The fourth floor of the stately Longfellow Hall at the Harvard Graduate School of Education is home to Project Zero, one of the longest-running research centres at Harvard University and one of the most impactful in the field of education. Visitors entering its lobby are greeted with eye-catching exhibits of Project Zero’s history, past publications and displays of its current research projects. Works of art and exhibitions of student work line the hallways. Quotes from former and current researchers dot the spaces between doorways. Offices and meeting rooms bustle with dozens of researchers analysing data, discussing findings, meeting with collaborators and writing up results. For five decades, the work of Project Zero’s researchers has illuminated the nature of a variety of human potentials, such as the nature of creativity, intelligence, thinking, and learning. Today their research is thriving, continuing to shape policy, theory and pedagogical practice around the world.
Founded in 1967 by Harvard philosopher Nelson Goodman, Project Zero’s initial aim was to explore and understand the nature of artistic development. Its name originates from Goodman’s view at the time that ‘The state of general, communicable knowledge about arts education is zero. So we are Project Zero.’ That year he gathered together an interdisciplinary group of academics, including David Perkins and Howard Gardner who were completing their doctoral studies at MIT and Harvard, respectively. The group’s early studies led to reports that outlined initial findings on the state of arts education and suggested directions for future research. When Goodman retired in 1972, Perkins and Gardner took the reigns of Project Zero, serving as its co-Directors for the next 28 years
Under their leadership, the centre’s research grew to explore a greater variety of human potentials beyond artistic development. Each new Project Zero Director—Steve Seidel in 2000 and Shari Tishman in 2008—oversaw an expansion of research that built upon previous insights and was fueled by a surging interest in education. Today, Project Zero is home to over sixty researchers working on twenty-five projects and research sites in nineteen countries. These projects range in size and foci – from understanding the nature of playful learning with educators in Denmark and South Africa, to examining the role of the artists in civic life in Australia, to studying how students develop cross-cultural perspective-taking in online learning environments. Each project continues to explore on the nature of human potentials and how they develop in different contemporary contexts.
The articles included in this special issue provide a window into the current and past work of researchers at Project Zero. They frame areas of study and offer tools that were often developed from close collaborations with teachers. To a reader unfamiliar with Project Zero’s work, these articles may seem unrelated given the range of topics. However, below the surface, there are foundational connections. Fifty years of investigations have built the following cornerstone perspectives that bind Project Zero’s past and current work together.
Intelligence as learnable and multiple: For almost a century, intelligence was seen as fixed, general and only measured by standardised linguistic and logical tests. Early Project Zero research revealed that intelligence is a learned ability to find and solve problems and to create products of value in a culture.
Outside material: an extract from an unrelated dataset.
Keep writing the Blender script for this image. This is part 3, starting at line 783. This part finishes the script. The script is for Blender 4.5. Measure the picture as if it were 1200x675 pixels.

Each person has a robust set of human intelligences that are developed and expressed within and across cultural contexts. Publications such as Smart Schools1 and Frames of Mind,2 the latter articulating the theory of multiple intelligences, contributed to the conceptual foundations for classroom practices of differentiated instruction, authentic assessment and project-based learning.
Creativity as socio-cultural and cognitive: Project Zero researchers extended their work on intelligence by rejecting long-standing traditions of evaluating single or trait-based conceptions of and tests for creativity. Their investigations exposed the myth of a single variety of creativity. Rather, creativity exists at the intersection of individuals, the domain knowledge and the field of practice. A student in any domain can develop the capacity to solve problems, craft products or define new questions in novel ways that may ultimately come to be accepted in a classroom or larger social setting. In this way, creativity isn’t just the work of a genius, it is the work of anyone and everyone. It is a distributed and participatory process, involving many actors in a given context. Publications such as The Mind’s Best Work,3 Creating Minds4 and Participatory Creativity5 illustrate the mental and collective properties of creativity.